_Problem to work on_
Print exactly those lines that run from the beginning of the data to the line bearing "local=True, smooth=70, recalc=False)", inclusive.

_Data entries_
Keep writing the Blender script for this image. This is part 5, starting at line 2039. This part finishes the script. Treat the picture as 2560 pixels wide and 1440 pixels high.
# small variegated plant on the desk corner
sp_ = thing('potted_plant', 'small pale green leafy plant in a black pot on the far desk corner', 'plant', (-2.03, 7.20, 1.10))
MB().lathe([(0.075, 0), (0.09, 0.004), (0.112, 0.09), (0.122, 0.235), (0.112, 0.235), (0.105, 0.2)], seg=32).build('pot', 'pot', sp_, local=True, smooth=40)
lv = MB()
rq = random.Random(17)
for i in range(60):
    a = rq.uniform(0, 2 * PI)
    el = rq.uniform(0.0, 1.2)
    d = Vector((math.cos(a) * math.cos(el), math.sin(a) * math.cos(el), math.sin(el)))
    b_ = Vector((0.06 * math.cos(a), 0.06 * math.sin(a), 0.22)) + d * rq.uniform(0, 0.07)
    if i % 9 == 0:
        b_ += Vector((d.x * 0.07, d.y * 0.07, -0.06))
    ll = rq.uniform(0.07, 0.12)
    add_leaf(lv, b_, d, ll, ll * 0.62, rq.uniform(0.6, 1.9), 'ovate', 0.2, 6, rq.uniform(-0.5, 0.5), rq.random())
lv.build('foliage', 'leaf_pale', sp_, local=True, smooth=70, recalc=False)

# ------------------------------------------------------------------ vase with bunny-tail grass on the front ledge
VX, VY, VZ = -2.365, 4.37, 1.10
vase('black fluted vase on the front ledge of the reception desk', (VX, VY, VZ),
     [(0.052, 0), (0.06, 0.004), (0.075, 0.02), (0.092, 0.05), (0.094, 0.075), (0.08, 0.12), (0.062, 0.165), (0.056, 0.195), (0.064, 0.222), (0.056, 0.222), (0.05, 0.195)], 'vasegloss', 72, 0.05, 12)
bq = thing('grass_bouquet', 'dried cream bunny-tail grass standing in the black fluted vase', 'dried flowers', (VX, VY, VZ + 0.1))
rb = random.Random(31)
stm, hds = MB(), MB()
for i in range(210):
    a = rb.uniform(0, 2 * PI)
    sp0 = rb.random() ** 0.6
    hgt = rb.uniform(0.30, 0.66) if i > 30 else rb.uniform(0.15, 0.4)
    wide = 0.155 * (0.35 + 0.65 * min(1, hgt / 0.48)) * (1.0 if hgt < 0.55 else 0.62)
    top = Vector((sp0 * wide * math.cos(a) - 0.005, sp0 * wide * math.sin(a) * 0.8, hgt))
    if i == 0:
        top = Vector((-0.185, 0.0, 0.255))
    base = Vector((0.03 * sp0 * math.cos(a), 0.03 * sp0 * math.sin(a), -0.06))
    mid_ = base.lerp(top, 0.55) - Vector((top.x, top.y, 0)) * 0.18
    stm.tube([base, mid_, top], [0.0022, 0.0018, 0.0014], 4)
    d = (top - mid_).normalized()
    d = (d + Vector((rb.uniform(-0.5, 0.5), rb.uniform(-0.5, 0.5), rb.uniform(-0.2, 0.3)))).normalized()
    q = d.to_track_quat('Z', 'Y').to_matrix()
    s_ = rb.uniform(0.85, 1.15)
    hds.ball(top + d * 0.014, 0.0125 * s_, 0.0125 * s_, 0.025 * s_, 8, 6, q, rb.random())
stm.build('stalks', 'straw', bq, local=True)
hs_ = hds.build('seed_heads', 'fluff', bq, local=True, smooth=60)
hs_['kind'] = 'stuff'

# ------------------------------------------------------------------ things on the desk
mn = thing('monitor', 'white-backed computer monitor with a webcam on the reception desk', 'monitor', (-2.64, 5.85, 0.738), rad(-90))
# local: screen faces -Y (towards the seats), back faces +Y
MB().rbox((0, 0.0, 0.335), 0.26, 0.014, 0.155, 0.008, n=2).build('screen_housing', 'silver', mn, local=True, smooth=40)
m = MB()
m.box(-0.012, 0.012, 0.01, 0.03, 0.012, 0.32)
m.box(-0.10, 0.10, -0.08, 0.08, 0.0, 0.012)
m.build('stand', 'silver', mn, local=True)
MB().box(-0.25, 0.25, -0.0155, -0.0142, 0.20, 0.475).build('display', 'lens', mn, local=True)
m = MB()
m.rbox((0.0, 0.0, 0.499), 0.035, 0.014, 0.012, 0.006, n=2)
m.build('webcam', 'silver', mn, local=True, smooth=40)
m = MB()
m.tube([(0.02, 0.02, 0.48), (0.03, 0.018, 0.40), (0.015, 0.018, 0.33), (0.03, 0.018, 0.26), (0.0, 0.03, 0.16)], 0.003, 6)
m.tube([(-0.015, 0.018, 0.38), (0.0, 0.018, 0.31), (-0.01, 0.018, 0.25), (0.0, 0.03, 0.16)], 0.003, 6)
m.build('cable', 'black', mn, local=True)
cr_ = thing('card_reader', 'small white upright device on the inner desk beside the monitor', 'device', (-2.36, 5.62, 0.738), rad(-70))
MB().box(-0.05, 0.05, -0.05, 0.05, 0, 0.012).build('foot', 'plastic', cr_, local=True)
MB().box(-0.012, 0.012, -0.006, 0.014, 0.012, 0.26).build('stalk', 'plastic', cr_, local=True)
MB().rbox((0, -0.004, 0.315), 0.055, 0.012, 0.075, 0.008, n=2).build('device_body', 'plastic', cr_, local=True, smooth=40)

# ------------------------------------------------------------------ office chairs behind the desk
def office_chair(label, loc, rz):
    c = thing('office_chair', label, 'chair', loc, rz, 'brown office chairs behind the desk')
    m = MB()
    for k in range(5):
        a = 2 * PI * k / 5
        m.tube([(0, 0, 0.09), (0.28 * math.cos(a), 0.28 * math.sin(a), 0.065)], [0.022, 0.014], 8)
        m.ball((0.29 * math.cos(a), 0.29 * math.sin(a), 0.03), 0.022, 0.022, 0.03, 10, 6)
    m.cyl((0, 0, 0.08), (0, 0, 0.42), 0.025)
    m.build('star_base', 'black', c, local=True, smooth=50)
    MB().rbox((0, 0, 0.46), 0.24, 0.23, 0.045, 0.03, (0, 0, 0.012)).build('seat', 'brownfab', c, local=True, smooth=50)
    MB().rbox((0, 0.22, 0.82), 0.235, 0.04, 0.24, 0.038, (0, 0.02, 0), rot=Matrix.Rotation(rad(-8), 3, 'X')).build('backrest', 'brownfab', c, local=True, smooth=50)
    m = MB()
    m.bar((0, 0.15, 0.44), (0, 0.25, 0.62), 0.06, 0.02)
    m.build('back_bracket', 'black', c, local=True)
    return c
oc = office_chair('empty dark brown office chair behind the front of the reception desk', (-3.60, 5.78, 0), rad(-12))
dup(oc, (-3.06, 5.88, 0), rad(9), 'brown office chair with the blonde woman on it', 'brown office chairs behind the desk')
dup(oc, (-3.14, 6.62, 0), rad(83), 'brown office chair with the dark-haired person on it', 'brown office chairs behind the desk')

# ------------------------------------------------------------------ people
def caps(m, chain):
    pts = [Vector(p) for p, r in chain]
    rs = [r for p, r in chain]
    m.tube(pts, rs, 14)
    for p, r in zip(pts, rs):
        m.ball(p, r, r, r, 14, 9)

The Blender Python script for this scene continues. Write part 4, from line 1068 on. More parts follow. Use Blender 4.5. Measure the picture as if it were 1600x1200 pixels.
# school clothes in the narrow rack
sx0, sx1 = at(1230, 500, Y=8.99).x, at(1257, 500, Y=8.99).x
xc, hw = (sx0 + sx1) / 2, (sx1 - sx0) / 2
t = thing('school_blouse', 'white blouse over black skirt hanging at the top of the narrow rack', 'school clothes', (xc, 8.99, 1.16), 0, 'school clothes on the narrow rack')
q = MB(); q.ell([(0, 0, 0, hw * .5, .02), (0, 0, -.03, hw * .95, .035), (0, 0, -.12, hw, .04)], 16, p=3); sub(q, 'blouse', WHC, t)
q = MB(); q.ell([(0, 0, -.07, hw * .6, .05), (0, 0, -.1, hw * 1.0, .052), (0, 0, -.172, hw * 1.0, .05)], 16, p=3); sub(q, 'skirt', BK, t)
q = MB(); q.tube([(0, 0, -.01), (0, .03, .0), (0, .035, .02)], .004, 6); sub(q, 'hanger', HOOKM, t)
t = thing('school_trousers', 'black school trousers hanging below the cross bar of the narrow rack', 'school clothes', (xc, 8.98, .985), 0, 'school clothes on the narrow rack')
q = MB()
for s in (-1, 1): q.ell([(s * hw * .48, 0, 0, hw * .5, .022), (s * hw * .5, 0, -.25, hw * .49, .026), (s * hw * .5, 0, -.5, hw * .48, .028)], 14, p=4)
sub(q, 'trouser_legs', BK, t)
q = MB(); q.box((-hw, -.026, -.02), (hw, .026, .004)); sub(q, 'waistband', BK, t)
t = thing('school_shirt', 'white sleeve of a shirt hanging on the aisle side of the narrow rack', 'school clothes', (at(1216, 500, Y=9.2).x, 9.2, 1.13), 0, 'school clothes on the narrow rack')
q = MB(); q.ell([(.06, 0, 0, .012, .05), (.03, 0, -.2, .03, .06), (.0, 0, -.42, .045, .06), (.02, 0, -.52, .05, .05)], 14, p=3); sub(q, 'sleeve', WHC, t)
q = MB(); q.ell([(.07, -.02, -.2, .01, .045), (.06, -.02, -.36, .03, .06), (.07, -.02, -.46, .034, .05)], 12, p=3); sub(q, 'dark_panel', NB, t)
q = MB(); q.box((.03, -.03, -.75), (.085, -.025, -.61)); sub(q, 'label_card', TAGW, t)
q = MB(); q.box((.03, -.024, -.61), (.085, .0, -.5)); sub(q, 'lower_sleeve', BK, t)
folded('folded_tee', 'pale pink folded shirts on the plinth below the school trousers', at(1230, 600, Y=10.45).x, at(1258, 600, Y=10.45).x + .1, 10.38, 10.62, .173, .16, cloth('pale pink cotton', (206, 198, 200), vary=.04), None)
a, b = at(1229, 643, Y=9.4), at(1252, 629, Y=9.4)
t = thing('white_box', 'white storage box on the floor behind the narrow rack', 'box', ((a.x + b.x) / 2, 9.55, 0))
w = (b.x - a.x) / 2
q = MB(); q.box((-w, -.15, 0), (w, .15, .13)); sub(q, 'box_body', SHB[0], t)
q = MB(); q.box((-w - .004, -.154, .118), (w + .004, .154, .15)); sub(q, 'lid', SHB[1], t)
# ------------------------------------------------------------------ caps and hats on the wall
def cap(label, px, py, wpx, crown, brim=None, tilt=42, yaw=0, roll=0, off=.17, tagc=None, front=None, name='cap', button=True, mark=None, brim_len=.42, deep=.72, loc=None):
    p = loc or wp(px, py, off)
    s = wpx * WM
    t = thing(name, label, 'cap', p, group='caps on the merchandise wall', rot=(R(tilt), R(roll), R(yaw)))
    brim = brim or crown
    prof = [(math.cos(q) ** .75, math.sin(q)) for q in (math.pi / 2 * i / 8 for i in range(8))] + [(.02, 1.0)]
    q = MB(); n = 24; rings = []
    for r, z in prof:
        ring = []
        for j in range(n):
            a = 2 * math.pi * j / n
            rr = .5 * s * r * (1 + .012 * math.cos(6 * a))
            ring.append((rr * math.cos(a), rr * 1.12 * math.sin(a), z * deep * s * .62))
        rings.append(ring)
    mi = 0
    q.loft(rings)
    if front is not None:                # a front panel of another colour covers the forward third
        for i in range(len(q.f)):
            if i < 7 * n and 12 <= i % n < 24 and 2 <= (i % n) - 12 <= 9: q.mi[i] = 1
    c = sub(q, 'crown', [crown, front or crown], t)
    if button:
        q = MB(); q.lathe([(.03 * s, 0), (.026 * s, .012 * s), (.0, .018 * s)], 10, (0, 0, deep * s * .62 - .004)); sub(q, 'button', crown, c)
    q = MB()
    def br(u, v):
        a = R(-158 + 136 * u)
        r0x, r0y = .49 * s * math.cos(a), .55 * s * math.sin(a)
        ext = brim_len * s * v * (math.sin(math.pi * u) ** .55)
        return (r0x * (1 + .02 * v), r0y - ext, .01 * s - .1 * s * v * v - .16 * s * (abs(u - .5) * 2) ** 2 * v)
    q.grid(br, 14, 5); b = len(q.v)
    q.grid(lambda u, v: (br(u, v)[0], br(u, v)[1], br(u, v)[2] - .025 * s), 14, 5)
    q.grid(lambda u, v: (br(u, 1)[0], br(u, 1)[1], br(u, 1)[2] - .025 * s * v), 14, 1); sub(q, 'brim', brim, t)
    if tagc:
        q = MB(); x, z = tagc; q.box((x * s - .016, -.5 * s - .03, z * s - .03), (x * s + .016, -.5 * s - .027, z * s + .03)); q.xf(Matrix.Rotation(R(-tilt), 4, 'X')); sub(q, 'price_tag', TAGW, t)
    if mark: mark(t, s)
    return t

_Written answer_
Keep writing the Blender script for this image. This is part 5, starting at line 2039. This part finishes the script. Treat the picture as 2560 pixels wide and 1440 pixels high.
# small variegated plant on the desk corner
sp_ = thing('potted_plant', 'small pale green leafy plant in a black pot on the far desk corner', 'plant', (-2.03, 7.20, 1.10))
MB().lathe([(0.075, 0), (0.09, 0.004), (0.112, 0.09), (0.122, 0.235), (0.112, 0.235), (0.105, 0.2)], seg=32).build('pot', 'pot', sp_, local=True, smooth=40)
lv = MB()
rq = random.Random(17)
for i in range(60):
    a = rq.uniform(0, 2 * PI)
    el = rq.uniform(0.0, 1.2)
    d = Vector((math.cos(a) * math.cos(el), math.sin(a) * math.cos(el), math.sin(el)))
    b_ = Vector((0.06 * math.cos(a), 0.06 * math.sin(a), 0.22)) + d * rq.uniform(0, 0.07)
    if i % 9 == 0:
        b_ += Vector((d.x * 0.07, d.y * 0.07, -0.06))
    ll = rq.uniform(0.07, 0.12)
    add_leaf(lv, b_, d, ll, ll * 0.62, rq.uniform(0.6, 1.9), 'ovate', 0.2, 6, rq.uniform(-0.5, 0.5), rq.random())
lv.build('foliage', 'leaf_pale', sp_, local=True, smooth=70, recalc=False)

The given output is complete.